**Data extract**

--------

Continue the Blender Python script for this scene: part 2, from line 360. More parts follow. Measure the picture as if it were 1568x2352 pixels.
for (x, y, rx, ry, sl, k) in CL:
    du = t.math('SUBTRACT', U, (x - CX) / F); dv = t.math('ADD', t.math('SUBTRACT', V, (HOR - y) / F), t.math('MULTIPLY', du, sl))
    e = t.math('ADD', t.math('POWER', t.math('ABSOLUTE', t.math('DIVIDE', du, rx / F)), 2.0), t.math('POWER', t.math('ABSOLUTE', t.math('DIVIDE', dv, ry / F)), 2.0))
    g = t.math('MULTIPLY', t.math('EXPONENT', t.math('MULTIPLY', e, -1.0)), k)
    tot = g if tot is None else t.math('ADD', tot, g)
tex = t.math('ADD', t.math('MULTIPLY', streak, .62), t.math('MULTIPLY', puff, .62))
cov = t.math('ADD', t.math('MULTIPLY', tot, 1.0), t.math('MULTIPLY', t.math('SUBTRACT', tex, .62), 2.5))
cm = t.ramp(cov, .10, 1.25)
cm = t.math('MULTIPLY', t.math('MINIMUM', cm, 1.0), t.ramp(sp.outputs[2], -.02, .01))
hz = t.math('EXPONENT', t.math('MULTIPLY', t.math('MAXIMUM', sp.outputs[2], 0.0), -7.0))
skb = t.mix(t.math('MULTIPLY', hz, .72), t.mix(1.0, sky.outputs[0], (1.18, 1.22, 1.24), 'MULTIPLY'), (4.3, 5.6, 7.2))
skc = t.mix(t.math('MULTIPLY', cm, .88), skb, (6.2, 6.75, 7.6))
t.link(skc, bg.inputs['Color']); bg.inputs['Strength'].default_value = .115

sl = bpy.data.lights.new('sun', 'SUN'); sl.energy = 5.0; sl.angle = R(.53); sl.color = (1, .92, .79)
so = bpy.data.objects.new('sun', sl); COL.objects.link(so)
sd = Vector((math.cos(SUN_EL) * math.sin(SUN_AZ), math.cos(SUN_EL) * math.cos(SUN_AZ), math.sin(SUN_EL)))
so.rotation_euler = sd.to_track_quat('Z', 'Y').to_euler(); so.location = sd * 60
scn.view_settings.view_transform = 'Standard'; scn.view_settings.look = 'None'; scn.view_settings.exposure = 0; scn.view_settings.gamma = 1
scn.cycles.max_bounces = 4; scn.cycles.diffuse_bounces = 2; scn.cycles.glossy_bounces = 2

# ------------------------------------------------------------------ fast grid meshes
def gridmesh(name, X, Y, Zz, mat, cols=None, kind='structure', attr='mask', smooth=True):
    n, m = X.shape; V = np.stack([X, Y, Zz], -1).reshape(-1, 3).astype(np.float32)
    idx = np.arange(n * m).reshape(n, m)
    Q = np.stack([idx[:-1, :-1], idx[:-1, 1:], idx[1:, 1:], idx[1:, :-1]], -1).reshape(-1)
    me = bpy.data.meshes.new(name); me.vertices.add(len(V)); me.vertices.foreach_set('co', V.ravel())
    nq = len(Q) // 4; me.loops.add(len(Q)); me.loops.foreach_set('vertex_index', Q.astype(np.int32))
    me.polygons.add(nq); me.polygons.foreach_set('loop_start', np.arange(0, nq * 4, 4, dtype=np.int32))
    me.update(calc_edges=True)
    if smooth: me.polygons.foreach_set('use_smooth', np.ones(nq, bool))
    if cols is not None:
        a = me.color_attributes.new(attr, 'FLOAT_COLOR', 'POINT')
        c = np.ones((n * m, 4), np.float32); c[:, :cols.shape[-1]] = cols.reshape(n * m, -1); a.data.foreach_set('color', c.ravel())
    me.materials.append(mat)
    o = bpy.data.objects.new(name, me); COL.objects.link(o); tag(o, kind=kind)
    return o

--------

**Task goal**
Could you quote the material above in full, exactly as it stands?

**Output below**
Continue the Blender Python script for this scene: part 2, from line 360. More parts follow. Measure the picture as if it were 1568x2352 pixels.
for (x, y, rx, ry, sl, k) in CL:
    du = t.math('SUBTRACT', U, (x - CX) / F); dv = t.math('ADD', t.math('SUBTRACT', V, (HOR - y) / F), t.math('MULTIPLY', du, sl))
    e = t.math('ADD', t.math('POWER', t.math('ABSOLUTE', t.math('DIVIDE', du, rx / F)), 2.0), t.math('POWER', t.math('ABSOLUTE', t.math('DIVIDE', dv, ry / F)), 2.0))
    g = t.math('MULTIPLY', t.math('EXPONENT', t.math('MULTIPLY', e, -1.0)), k)
    tot = g if tot is None else t.math('ADD', tot, g)
tex = t.math('ADD', t.math('MULTIPLY', streak, .62), t.math('MULTIPLY', puff, .62))
cov = t.math('ADD', t.math('MULTIPLY', tot, 1.0), t.math('MULTIPLY', t.math('SUBTRACT', tex, .62), 2.5))
cm = t.ramp(cov, .10, 1.25)
cm = t.math('MULTIPLY', t.math('MINIMUM', cm, 1.0), t.ramp(sp.outputs[2], -.02, .01))
hz = t.math('EXPONENT', t.math('MULTIPLY', t.math('MAXIMUM', sp.outputs[2], 0.0), -7.0))
skb = t.mix(t.math('MULTIPLY', hz, .72), t.mix(1.0, sky.outputs[0], (1.18, 1.22, 1.24), 'MULTIPLY'), (4.3, 5.6, 7.2))
skc = t.mix(t.math('MULTIPLY', cm, .88), skb, (6.2, 6.75, 7.6))
t.link(skc, bg.inputs['Color']); bg.inputs['Strength'].default_value = .115

sl = bpy.data.lights.new('sun', 'SUN'); sl.energy = 5.0; sl.angle = R(.53); sl.color = (1, .92, .79)
so = bpy.data.objects.new('sun', sl); COL.objects.link(so)
sd = Vector((math.cos(SUN_EL) * math.sin(SUN_AZ), math.cos(SUN_EL) * math.cos(SUN_AZ), math.sin(SUN_EL)))
so.rotation_euler = sd.to_track_quat('Z', 'Y').to_euler(); so.location = sd * 60
scn.view_settings.view_transform = 'Standard'; scn.view_settings.look = 'None'; scn.view_settings.exposure = 0; scn.view_settings.gamma = 1
scn.cycles.max_bounces = 4; scn.cycles.diffuse_bounces = 2; scn.cycles.glossy_bounces = 2

# ------------------------------------------------------------------ fast grid meshes
def gridmesh(name, X, Y, Zz, mat, cols=None, kind='structure', attr='mask', smooth=True):
    n, m = X.shape; V = np.stack([X, Y, Zz], -1).reshape(-1, 3).astype(np.float32)
    idx = np.arange(n * m).reshape(n, m)
    Q = np.stack([idx[:-1, :-1], idx[:-1, 1:], idx[1:, 1:], idx[1:, :-1]], -1).reshape(-1)
    me = bpy.data.meshes.new(name); me.vertices.add(len(V)); me.vertices.foreach_set('co', V.ravel())
    nq = len(Q) // 4; me.loops.add(len(Q)); me.loops.foreach_set('vertex_index', Q.astype(np.int32))
    me.polygons.add(nq); me.polygons.foreach_set('loop_start', np.arange(0, nq * 4, 4, dtype=np.int32))
    me.update(calc_edges=True)
    if smooth: me.polygons.foreach_set('use_smooth', np.ones(nq, bool))
    if cols is not None:
        a = me.color_attributes.new(attr, 'FLOAT_COLOR', 'POINT')
        c = np.ones((n * m, 4), np.float32); c[:, :cols.shape[-1]] = cols.reshape(n * m, -1); a.data.foreach_set('color', c.ravel())
    me.materials.append(mat)
    o = bpy.data.objects.new(name, me); COL.objects.link(o); tag(o, kind=kind)
    return o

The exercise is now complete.